Antisocial Media – December 10th, 2010

by admin on December 11th, 2010

Antisocial Media

Crowd-sourcing (or “mob rule” as I like to call it) seems to be the impetus behind a series of electronic attacks on companies and individuals that the pro-Wikileakers deem appropriate targets of their wrath. Taking down sites as large as Visa or as small as an attorney’s office,  I suppose these hackers think of themselves as pro-democracy freedom fighters. Yet one to wonder about their tactics. What criteria are used to select the victims? Are they given a fair trial or just randomly selected as “warning shots” to scare everyone into line?

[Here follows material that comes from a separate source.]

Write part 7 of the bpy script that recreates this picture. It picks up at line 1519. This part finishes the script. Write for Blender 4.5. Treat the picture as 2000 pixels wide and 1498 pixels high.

The media refers to the attackers as “Anonymous” but I tend to think of them as “The Vigilantes.”

Kinder, Gentler Internet

Perhaps one reason that closed sites like Linkedin and Facebook are so welcomed is that the level of discourse on the public internet can be so brutal (see above!). For example, an article about my employer this week generated a series of mostly anonymous online comments whose negativity was surpassed only by their illogic and lack of merit. That’s why I was cheered to read a piece on Salon.com which explains the popularity of the “Like” button on Facebook. Unlike other sites (e.g. YouTube, Amazon, etc.) which allow you to vote either thumbs up OR thumbs down, so far Facebook only has “like.” As they put it, “In an online world filled with snark, the site’s ‘thumbs up’ feature is a reminder of the power of positivity.”

UN-like

 Sadly, it’s not all sweetness and light on social media. In fact, I’m reminded of blogger Jay Baer’s belief that Facebook’s rise in popularity means that “the website as we know it will soon be a thing of the past.” He posits that our attention spans have been redirected from the larger content that can be assembled and placed onto a web page to instead focus solely on little bits and pieces, like a photo or video clip, a 140-character comment or a “like” button that we can be spoon-fed through our Facebook wall. The impact of this is purportedly that we’ve become so enamored these tiny “social objects” that we’ll lose our curiosity about the rest of the world. Wonder if they said that about the printing press…

 All a-Twitter

Full disclosure: I love Twitter. I rely on it at work, I play on it at home, and I use it to keep me company and entertain me when I’m bored. But as fascinating and engaging as the service is, I never lose sight of the fact that it’s still no more than a mere blip on the radar screen of life.  Or as the LA Time stated in an article about the latest Pew research poll, “About 8% of American adults who use the Internet are Twitter users, with 2% using it on a typical day.”  So really, it’s 2 percent of people online, which rounded down is probably about 1% of the overall population. I guess you could say that “All that twitters is not gold.”